• _Supplied data_:
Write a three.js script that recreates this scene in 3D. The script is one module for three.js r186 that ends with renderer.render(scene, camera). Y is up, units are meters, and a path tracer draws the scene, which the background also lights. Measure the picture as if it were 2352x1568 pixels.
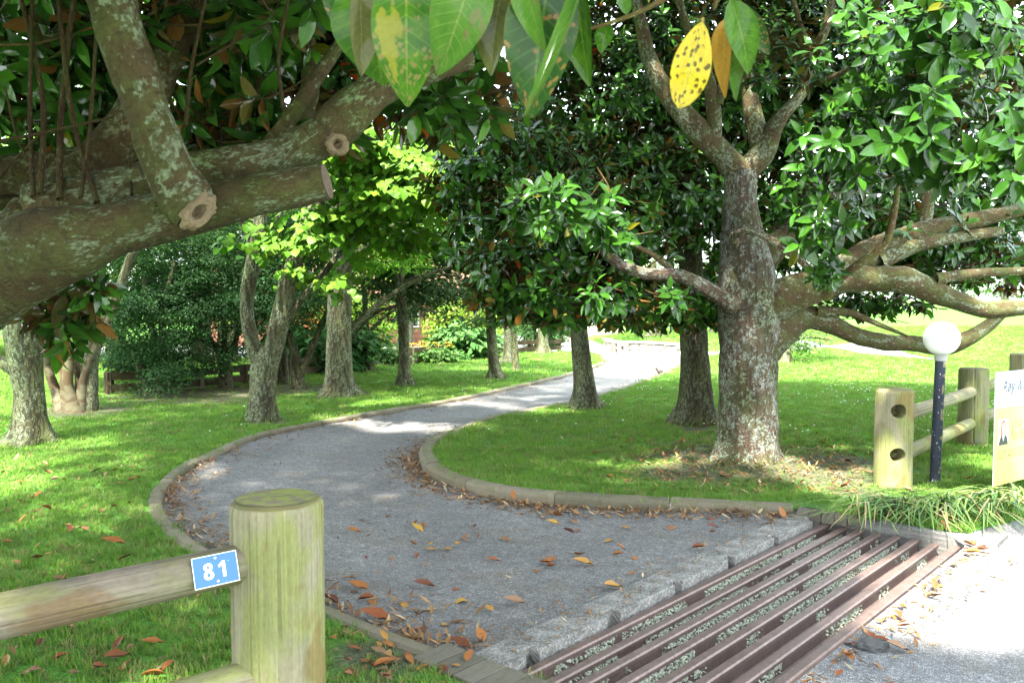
import * as THREE from 'three';
import { mergeGeometries } from 'three/addons/utils/BufferGeometryUtils.js';
import { RoundedBoxGeometry } from 'three/addons/geometries/RoundedBoxGeometry.js';
import { Brush, Evaluator, SUBTRACTION } from 'three-bvh-csg';
import { createNoise3D } from 'simplex-noise';

// ---------------------------------------------------------------- camera, sky, sun, exposure
const W = 2352, HGT = 1568, F = 1893, EYE = 1.52, PITCH = -Math.atan(84 / F);
const scene = new THREE.Scene();
const camera = new THREE.PerspectiveCamera((2 * Math.atan(784 / F) * 180) / Math.PI, 1024 / 682, 0.1, 600);
camera.position.set(0, EYE, 0);
camera.rotation.set(PITCH, 0, 0);
camera.focus = 6.5;
camera.userData.fStop = 9;
const renderer = new THREE.WebGLRenderer({ antialias: true });
renderer.toneMapping = THREE.LinearToneMapping;
renderer.toneMappingExposure = 7.8;
renderer.shadowMap.enabled = true;
const SUN = new THREE.Vector3(-0.2, 0.86, 0.46).normalize();
{
  // bright hazy summer sky, paler toward the horizon
  const w = 256, h = 128, d = new Float32Array(w * h * 4);
  for (let y = 0; y < h; y++) {
    const el = ((y + 0.5) / h - 0.5) * Math.PI, t = Math.pow(Math.max(0, Math.sin(el)), 0.55);
    for (let x = 0; x < w; x++) {
      const o = (y * w + x) * 4;
      d[o] = 0.9 - 0.28 * t; d[o + 1] = 0.92 - 0.17 * t; d[o + 2] = 0.94 - 0.05 * t; d[o + 3] = 1;
    }
  }
  const sky = new THREE.DataTexture(d, w, h, THREE.RGBAFormat, THREE.FloatType);
  sky.mapping = THREE.EquirectangularReflectionMapping;
  sky.magFilter = THREE.LinearFilter; sky.needsUpdate = true;
  scene.background = sky; scene.environment = sky;
  const sun = new THREE.DirectionalLight(new THREE.Color(1, 0.95, 0.86), 4.8);
  sun.shadow.radius = 4;
  sun.position.copy(SUN).multiplyScalar(60);
  sun.castShadow = true;
  sun.shadow.mapSize.set(4096, 4096);
  Object.assign(sun.shadow.camera, { left: -40, right: 40, top: 40, bottom: -40, near: 1, far: 160 });
  scene.add(sun, sun.target);
}

// ---------------------------------------------------------------- small tools
let seedState = 7;
const rnd = () => { seedState = (seedState + 0x6d2b79f5) | 0; let t = Math.imul(seedState ^ (seedState >>> 15), 1 | seedState); t = (t + Math.imul(t ^ (t >>> 7), 61 | t)) ^ t; return ((t ^ (t >>> 14)) >>> 0) / 4294967296; };
const rr = (a, b) => a + (b - a) * rnd();
const reseed = (n) => { seedState = n; };
const n3 = createNoise3D(rnd);
const V = (x, y, z) => new THREE.Vector3(x, y, z);
const UP = V(0, 1, 0), q1 = new THREE.Quaternion();
const clamp = (x, a, b) => Math.min(b, Math.max(a, x));
const sst = (a, b, x) => { const t = clamp((x - a) / (b - a), 0, 1); return t * t * (3 - 2 * t); };
const lerp = (a, b, t) => a + (b - a) * t;
const mix3 = (a, b, t) => [lerp(a[0], b[0], t), lerp(a[1], b[1], t), lerp(a[2], b[2], t)];
const fbm3 = (x, y, z, o = 3) => { let s = 0, a = 0.5; for (let i = 0; i < o; i++) { s += a * n3(x, y, z); x *= 2.03; y *= 2.03; z *= 2.03; a *= 0.5; } return s; };

// a reading of the photograph: (u, v) in its 2352 x 1568 view, D = metres ahead of the eye
const cP = Math.cos(PITCH), sP = Math.sin(PITCH);
function ray(u, v) { const x = u - 1176, y = 784 - v, z = -F; return V(x, y * cP - z * sP, y * sP + z * cP); }
function at(u, v, D) { const r = ray(u, v), k = D / -r.z; return V(r.x * k, EYE + r.y * k, -D); }
function gnd(u, v, y = 0) { const r = ray(u, v), k = (y - EYE) / r.y; return V(r.x * k, y, r.z * k); }
function project(p) { const x = p.x, y = p.y - EYE, z = p.z, yc = y * cP + z * sP, zc = -y * sP + z * cP; return { u: 1176 + (x / -zc) * F, v: 784 - (yc / -zc) * F, d: -zc }; }
const inFrame = (p, m = 0) => { const q = project(p); return q.d > 0.05 && q.u > -m && q.u < W + m && q.v > -m && q.v < HGT + m; };

const used = new Map();
function numbered(name) { const n = used.get(name) ?? 0; used.set(name, n + 1); return n ? name + '_' + String(n).padStart(3, '0') : name; }
function tag(o, label, category, group) { o.userData.label = label; o.userData.category = category; if (group) o.userData.group = group; return o; }
function thing(name, label, category, p = V(0, 0, 0), group) {
  const o = new THREE.Group(); o.name = numbered(name); o.position.copy(p); tag(o, label, category, group); scene.add(o); return o;
}
function shade(m) { m.castShadow = m.receiveShadow = true; return m; }
// geometry given in world coordinates, hung under a thing that stands at its base
function part(name, geo, mat, parent, kind) {
  const m = shade(new THREE.Mesh(geo, mat)); m.name = name; parent.add(m);
  m.position.copy(parent.position).negate();
  if (kind) m.userData.kind = kind;
  return m;
}
function structure(name, geo, mat) { const m = shade(new THREE.Mesh(geo, mat)); m.name = numbered(name); m.userData.kind = 'structure'; scene.add(m); return m; }

// ---------------------------------------------------------------- textures
const hash2 = (x, y, s) => { let h = Math.imul(x, 374761393) ^ Math.imul(y, 668265263) ^ Math.imul(s, 1442695041); h = Math.imul(h ^ (h >>> 13), 1274126177); return ((h ^ (h >>> 16)) >>> 0) / 4294967296; };
function vnoise(x, y, px, py, s) {
  const x0 = Math.floor(x), y0 = Math.floor(y), fx = x - x0, fy = y - y0, ux = fx * fx * (3 - 2 * fx), uy = fy * fy * (3 - 2 * fy);
  const X0 = ((x0 % px) + px) % px, X1 = (X0 + 1) % px, Y0 = ((y0 % py) + py) % py, Y1 = (Y0 + 1) % py;
  const a = hash2(X0, Y0, s), b = hash2(X1, Y0, s), c = hash2(X0, Y1, s), d = hash2(X1, Y1, s);
  return a + (b - a) * ux + (c - a) * uy + (a - b - c + d) * ux * uy;
}
function fbm(u, v, fx, fy, oct, s) { let t = 0, a = 0.5, n = 0; for (let i = 0; i < oct; i++) { t += a * vnoise(u * fx, v * fy, fx, fy, s + i); n += a; fx *= 2; fy *= 2; a *= 0.55; } return t / n; }
function worley(u, v, n, s) {
  const x = u * n, y = v * n, xi = Math.floor(x), yi = Math.floor(y); let d1 = 9, d2 = 9, id = 0;
  for (let j = -1; j <= 1; j++) for (let i = -1; i <= 1; i++) {
    const cx = (((xi + i) % n) + n) % n, cy = (((yi + j) % n) + n) % n, h = hash2(cx, cy, s), px = xi + i + h, py = yi + j + hash2(cx, cy, s + 9);
    const d = (px - x) ** 2 + (py - y) ** 2;
    if (d < d1) { d2 = d1; d1 = d; id = h; } else if (d < d2) d2 = d;
  }
  return { d1: Math.sqrt(d1), d2: Math.sqrt(d2), id };
}
const enc = (c) => { c = clamp(c, 0, 1); return Math.round(255 * (c <= 0.0031308 ? c * 12.92 : 1.055 * Math.pow(c, 1 / 2.4) - 0.055)); };
// fn(u, v) gives [r, g, b, height]; returns a colour map and a height map
function maps(w, h, fn, hh = true) {
  const c = new Uint8Array(w * h * 4), b = new Uint8Array(w * h * 4);
  for (let y = 0; y < h; y++) for (let x = 0; x < w; x++) {
    const r = fn((x + 0.5) / w, (y + 0.5) / h), o = (y * w + x) * 4;
    c[o] = enc(r[0]); c[o + 1] = enc(r[1]); c[o + 2] = enc(r[2]); c[o + 3] = 255;
    const k = Math.round(255 * clamp(r[3] ?? 0.5, 0, 1)); b[o] = b[o + 1] = b[o + 2] = k; b[o + 3] = 255;
  }
  const make = (data, srgb) => { const t = new THREE.DataTexture(data, w, h, THREE.RGBAFormat); t.magFilter = t.minFilter = THREE.LinearFilter; t.wrapS = t.wrapT = THREE.RepeatWrapping; if (srgb) t.colorSpace = THREE.SRGBColorSpace; t.needsUpdate = true; return t; };
  return { map: make(c, true), bump: hh ? make(b, false) : null };
}
function mat(name, o) { const m = new THREE.MeshPhysicalMaterial(o); m.name = name; return m; }
function scaled(t, sx, sy = sx) { const c = t.clone(); c.repeat.set(sx, sy); c.needsUpdate = true; return c; }
function surf(name, m, bumpM, o = {}, sx = 1, sy = sx) {
  return mat(name, { map: sx === 1 && sy === 1 ? m.map : scaled(m.map, sx, sy), bumpMap: m.bump ? (sx === 1 && sy === 1 ? m.bump : scaled(m.bump, sx, sy)) : null, bumpScale: bumpM, roughness: 0.92, specularIntensity: 0.35, side: THREE.DoubleSide, ...o });
}

const T = {};
// bark with lichen scabs, one tile = 0.6 m
const barkTex = (sd, c1, c2, lo, scab, fis = 0) => maps(768, 768, (u, v) => {
  const a = fbm(u, v, 5, 5, 5, sd), b = fbm(u, v, 14, 14, 4, sd + 12), f = fbm(u, v, 70, 50, 3, sd + 26), wr = fis ? fbm(u, v, 30, 8, 4, sd + 40) : fbm(u, v, 10, 44, 3, sd + 40), g2 = fbm(u, v, 34, 34, 4, sd + 64);
  let c = mix3(c1, c2, sst(0.35, 0.65, a)); c = mix3(c, c1.map((k) => k * 0.55), sst(0.55, 0.75, wr) * 0.6);
  const g = 0.65 + 0.7 * f; c = c.map((k) => k * g);
  const li = sst(lo, lo + 0.09, 0.34 * b + 0.26 * fbm(u, v, 4, 4, 3, sd + 60) + 0.44 * g2) * (0.4 + 0.6 * sst(0.38, 0.6, f)), sp = sst(0.8, 0.86, vnoise(u * 120, v * 120, 120, 120, 5) * 0.7 + 0.35 * b);
  c = mix3(c, scab.map((k) => k * (0.75 + 0.6 * f)), Math.max(li * 0.88, sp * 0.45));
  const fk = fis * sst(0.52, 0.62, wr); c = mix3(c, [0.035, 0.03, 0.02], fk * 0.7);
  return [...c, 0.35 * a + 0.3 * f + 0.2 * wr + 0.16 * li - 0.5 * fk + 0.3 * fis];
});
T.bark = barkTex(11, [0.085, 0.062, 0.032], [0.085, 0.09, 0.03], 0.54, [0.21, 0.25, 0.18]);
T.barkGrey = barkTex(311, [0.09, 0.062, 0.045], [0.085, 0.075, 0.048], 0.505, [0.25, 0.28, 0.25], 0.6);
T.barkPale = barkTex(521, [0.085, 0.075, 0.04], [0.11, 0.115, 0.055], 0.5, [0.22, 0.25, 0.165], 1);
T.barkSmooth = maps(384, 384, (u, v) => {
  const a = fbm(u, v, 3, 9, 4, 211), f = fbm(u, v, 40, 60, 3, 223);
  let c = mix3([0.085, 0.056, 0.028], [0.13, 0.115, 0.065], sst(0.4, 0.65, a)); const g = 0.8 + 0.4 * f;
  return [c[0] * g, c[1] * g, c[2] * g, 0.5 * a + 0.3 * f];
});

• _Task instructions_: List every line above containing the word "renderer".

• _Exercise response_:
Write a three.js script that recreates this scene in 3D. The script is one module for three.js r186 that ends with renderer.render(scene, camera). Y is up, units are meters, and a path tracer draws the scene, which the background also lights. Measure the picture as if it were 2352x1568 pixels.
const renderer = new THREE.WebGLRenderer({ antialias: true });
renderer.toneMapping = THREE.LinearToneMapping;
renderer.toneMappingExposure = 7.8;
renderer.shadowMap.enabled = true;